Yaşananların tekrarlanmasının nasıl önlenebileceği konusunda ise Sallam, tedarik zincirinin güvence altına alınması gerektiğine işaret ederek, Lübnan'a gelen cihazlarda olası değişiklikleri kontrol etmenin ve içlerine yeni bileşenler yerleştirilip yerleştirilmediğini test etmenin birçok yolu olduğunu açıkladı.

 

ascdvrg
Lübnan'daki çağrı cihazı patlamalarının ardından insanlarda cep telefonlarının saldırıya uğraması ve patlaması korkusu hakim (AFP)

Teknik olarak, hassas bir terazi kullanılarak, ne kadar küçük olursa olsun cihazın ağırlığındaki herhangi bir değişiklik tespit edilebilir, böylece üzerinde herhangi bir değişiklik yapılıp yapılmadığı anlaşılabilir. Bu hassas terazi, başta batarya olmak üzere her bir birimin ağırlığını doğru bir şekilde hesaplamak için kullanılmalıdır.
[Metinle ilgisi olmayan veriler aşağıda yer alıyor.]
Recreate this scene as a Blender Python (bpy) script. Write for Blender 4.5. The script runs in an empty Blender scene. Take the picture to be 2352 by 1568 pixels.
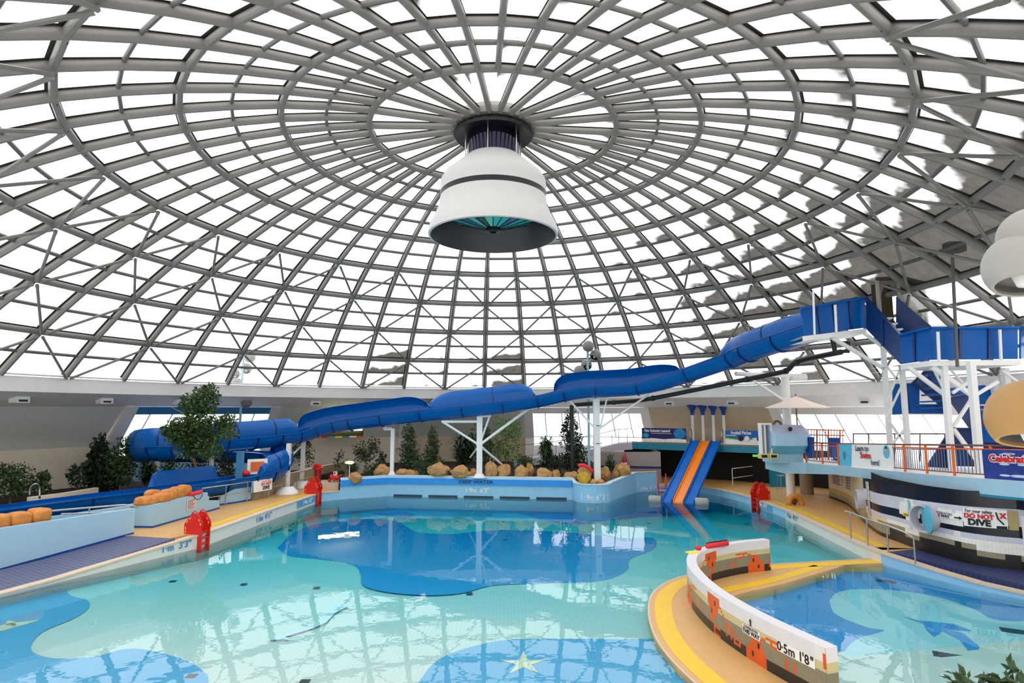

X-ray ve CT Scan gibi radyolojik cihazların yanı sıra patlayıcılar için kimyasal tespit üniteleri de kullanılabilir ve tüm bu teknik araçlar genellikle havaalanlarının içinde kullanılır. “Lübnan örneğinde meselenin ele alınışında büyük bir güvenlik açığı olduğunu düşünüyorum” diyen Sallam, herhangi bir patlayıcı maddenin varlığını ya da yokluğunu teyit etmek için kullanılabilen teknolojilerin mevcut olduğunu vurguladı.

fvrbgty
Çağrı cihazı patlamalarının kurbanları (AP)

Medya kuruluşlarına göre, Lübnan'daki çağrı cihazları Tayvanlı bir şirket tarafından tasarlanmış ve Avrupa'da bilinmeyen başka bir şirkete üretim lisansı verilmişti. Bu nedenle üretim güvenliği ve uygulama kalitesi ile ilgili konular tespit edilememiş olabilir.

Genel olarak çağrı cihazları, ister alıcı uçta tek yönlü bir bağlantı olsun, ister alıcı ve verici uçta iki yönlü bir bağlantı olsun, iletişim sürecini kontrol etmek için bir sunucuya ihtiyaç duyar. Ancak Sallam'a göre bu sunucular veri tabanlarına sahip ve genellikle siber saldırılara ve hacklere karşı savunmasız olan dijital işletim sistemlerini çalıştırıyor.

“Çağrı cihazları tedarik zinciri boyunca değiştirilebilir, aynı şey sunucular için de geçerli olabilir” diyen Sallam, cihazların kendilerinin de değiştirilebileceğini ve üretim süreçleri ya da nakliye ve tedarik zincirleri sırasında ‘kötü niyetli’ yazılımlar eklenebileceğini açıkladı.